§ **WRITTEN EXERCISE**
Exactly the lines from the one containing "The Blender Python" through the one containing "(.28, .265, .25))" must be returned; include both ends and nothing else.

§ **DATA ENTRIES**
___
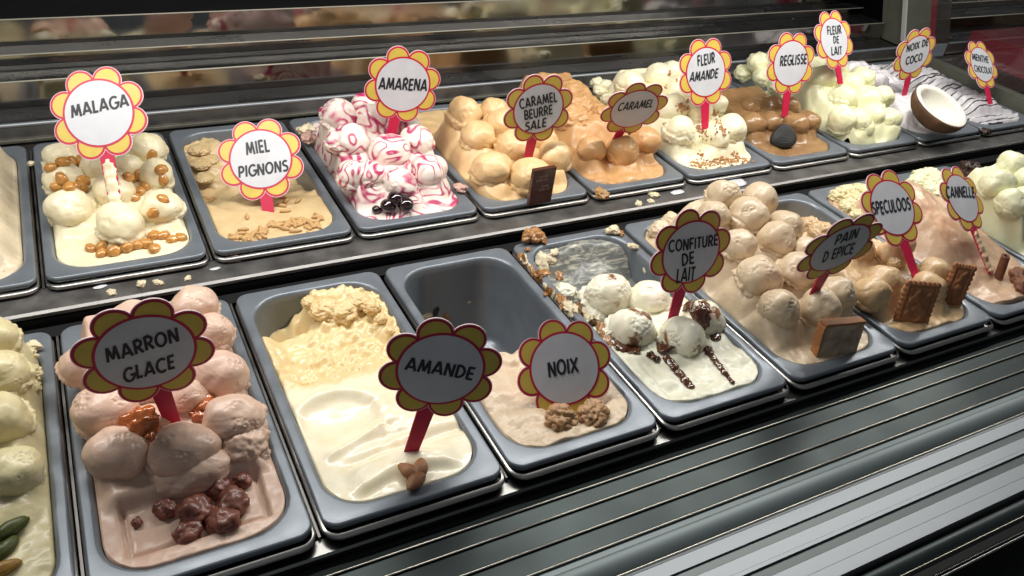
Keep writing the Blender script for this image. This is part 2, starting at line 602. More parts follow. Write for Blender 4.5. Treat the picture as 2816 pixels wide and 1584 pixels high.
___
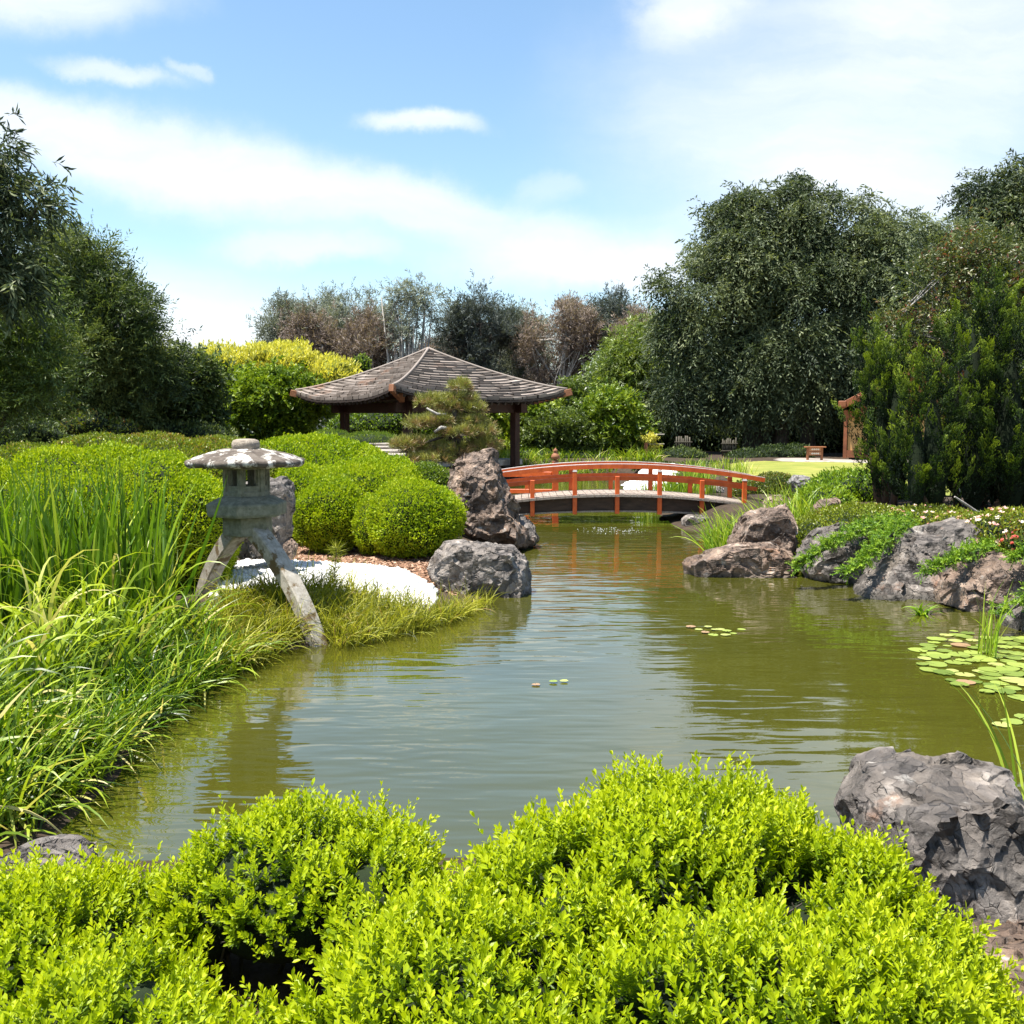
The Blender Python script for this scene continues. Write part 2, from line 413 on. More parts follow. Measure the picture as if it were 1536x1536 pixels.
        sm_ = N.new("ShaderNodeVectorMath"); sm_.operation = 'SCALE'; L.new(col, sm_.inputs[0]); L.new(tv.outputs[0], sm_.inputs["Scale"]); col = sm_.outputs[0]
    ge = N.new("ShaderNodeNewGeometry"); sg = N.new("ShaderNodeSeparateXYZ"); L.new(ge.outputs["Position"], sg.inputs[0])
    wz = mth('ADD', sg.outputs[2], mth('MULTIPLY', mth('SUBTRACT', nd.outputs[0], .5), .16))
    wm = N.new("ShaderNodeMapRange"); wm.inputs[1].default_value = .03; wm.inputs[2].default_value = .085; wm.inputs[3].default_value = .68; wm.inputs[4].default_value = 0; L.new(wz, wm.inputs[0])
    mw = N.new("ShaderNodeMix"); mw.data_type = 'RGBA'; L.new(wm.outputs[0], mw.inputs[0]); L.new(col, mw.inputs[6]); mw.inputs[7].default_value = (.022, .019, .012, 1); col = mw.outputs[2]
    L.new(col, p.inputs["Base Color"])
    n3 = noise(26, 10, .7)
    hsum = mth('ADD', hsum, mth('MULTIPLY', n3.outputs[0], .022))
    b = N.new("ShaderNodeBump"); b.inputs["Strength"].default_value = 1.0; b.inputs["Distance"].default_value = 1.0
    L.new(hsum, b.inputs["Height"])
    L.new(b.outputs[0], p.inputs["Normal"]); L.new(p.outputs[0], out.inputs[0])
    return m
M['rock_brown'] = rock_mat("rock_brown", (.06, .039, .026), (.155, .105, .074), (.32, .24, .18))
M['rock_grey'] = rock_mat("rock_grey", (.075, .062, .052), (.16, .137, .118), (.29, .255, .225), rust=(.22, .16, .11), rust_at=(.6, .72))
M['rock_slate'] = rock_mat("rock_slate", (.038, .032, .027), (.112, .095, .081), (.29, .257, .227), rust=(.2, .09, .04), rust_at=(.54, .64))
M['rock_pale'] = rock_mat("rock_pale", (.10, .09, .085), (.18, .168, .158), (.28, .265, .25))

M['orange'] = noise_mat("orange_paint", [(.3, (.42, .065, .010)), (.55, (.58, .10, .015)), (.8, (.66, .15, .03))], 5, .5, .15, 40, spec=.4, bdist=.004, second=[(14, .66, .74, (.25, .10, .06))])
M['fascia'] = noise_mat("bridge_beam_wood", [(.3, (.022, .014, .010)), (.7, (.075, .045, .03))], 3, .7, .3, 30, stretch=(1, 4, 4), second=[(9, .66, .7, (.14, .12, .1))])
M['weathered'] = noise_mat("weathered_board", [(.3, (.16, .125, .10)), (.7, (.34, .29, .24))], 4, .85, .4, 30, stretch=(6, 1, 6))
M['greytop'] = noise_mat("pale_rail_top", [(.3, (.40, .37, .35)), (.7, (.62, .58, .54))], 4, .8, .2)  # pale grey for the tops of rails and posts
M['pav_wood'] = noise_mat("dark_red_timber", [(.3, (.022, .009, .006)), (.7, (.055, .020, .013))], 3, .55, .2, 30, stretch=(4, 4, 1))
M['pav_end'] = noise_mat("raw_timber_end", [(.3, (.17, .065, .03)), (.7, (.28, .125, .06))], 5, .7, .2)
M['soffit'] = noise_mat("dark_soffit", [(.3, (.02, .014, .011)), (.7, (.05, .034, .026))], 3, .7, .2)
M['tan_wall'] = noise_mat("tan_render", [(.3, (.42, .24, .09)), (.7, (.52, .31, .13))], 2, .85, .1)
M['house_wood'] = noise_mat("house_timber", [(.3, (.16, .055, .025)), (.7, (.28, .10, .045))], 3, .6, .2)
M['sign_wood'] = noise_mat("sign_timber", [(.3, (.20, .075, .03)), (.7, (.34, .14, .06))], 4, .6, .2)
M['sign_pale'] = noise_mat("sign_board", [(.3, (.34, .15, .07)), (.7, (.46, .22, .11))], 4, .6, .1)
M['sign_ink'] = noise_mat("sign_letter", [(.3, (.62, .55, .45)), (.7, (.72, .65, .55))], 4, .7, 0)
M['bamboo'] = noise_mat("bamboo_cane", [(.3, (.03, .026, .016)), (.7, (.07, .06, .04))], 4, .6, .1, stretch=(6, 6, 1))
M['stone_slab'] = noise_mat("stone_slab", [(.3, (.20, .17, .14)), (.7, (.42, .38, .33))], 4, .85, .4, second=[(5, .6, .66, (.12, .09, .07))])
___
§ **CORRECT RESULT**
The Blender Python script for this scene continues. Write part 2, from line 413 on. More parts follow. Measure the picture as if it were 1536x1536 pixels.
        sm_ = N.new("ShaderNodeVectorMath"); sm_.operation = 'SCALE'; L.new(col, sm_.inputs[0]); L.new(tv.outputs[0], sm_.inputs["Scale"]); col = sm_.outputs[0]
    ge = N.new("ShaderNodeNewGeometry"); sg = N.new("ShaderNodeSeparateXYZ"); L.new(ge.outputs["Position"], sg.inputs[0])
    wz = mth('ADD', sg.outputs[2], mth('MULTIPLY', mth('SUBTRACT', nd.outputs[0], .5), .16))
    wm = N.new("ShaderNodeMapRange"); wm.inputs[1].default_value = .03; wm.inputs[2].default_value = .085; wm.inputs[3].default_value = .68; wm.inputs[4].default_value = 0; L.new(wz, wm.inputs[0])
    mw = N.new("ShaderNodeMix"); mw.data_type = 'RGBA'; L.new(wm.outputs[0], mw.inputs[0]); L.new(col, mw.inputs[6]); mw.inputs[7].default_value = (.022, .019, .012, 1); col = mw.outputs[2]
    L.new(col, p.inputs["Base Color"])
    n3 = noise(26, 10, .7)
    hsum = mth('ADD', hsum, mth('MULTIPLY', n3.outputs[0], .022))
    b = N.new("ShaderNodeBump"); b.inputs["Strength"].default_value = 1.0; b.inputs["Distance"].default_value = 1.0
    L.new(hsum, b.inputs["Height"])
    L.new(b.outputs[0], p.inputs["Normal"]); L.new(p.outputs[0], out.inputs[0])
    return m
M['rock_brown'] = rock_mat("rock_brown", (.06, .039, .026), (.155, .105, .074), (.32, .24, .18))
M['rock_grey'] = rock_mat("rock_grey", (.075, .062, .052), (.16, .137, .118), (.29, .255, .225), rust=(.22, .16, .11), rust_at=(.6, .72))
M['rock_slate'] = rock_mat("rock_slate", (.038, .032, .027), (.112, .095, .081), (.29, .257, .227), rust=(.2, .09, .04), rust_at=(.54, .64))
M['rock_pale'] = rock_mat("rock_pale", (.10, .09, .085), (.18, .168, .158), (.28, .265, .25))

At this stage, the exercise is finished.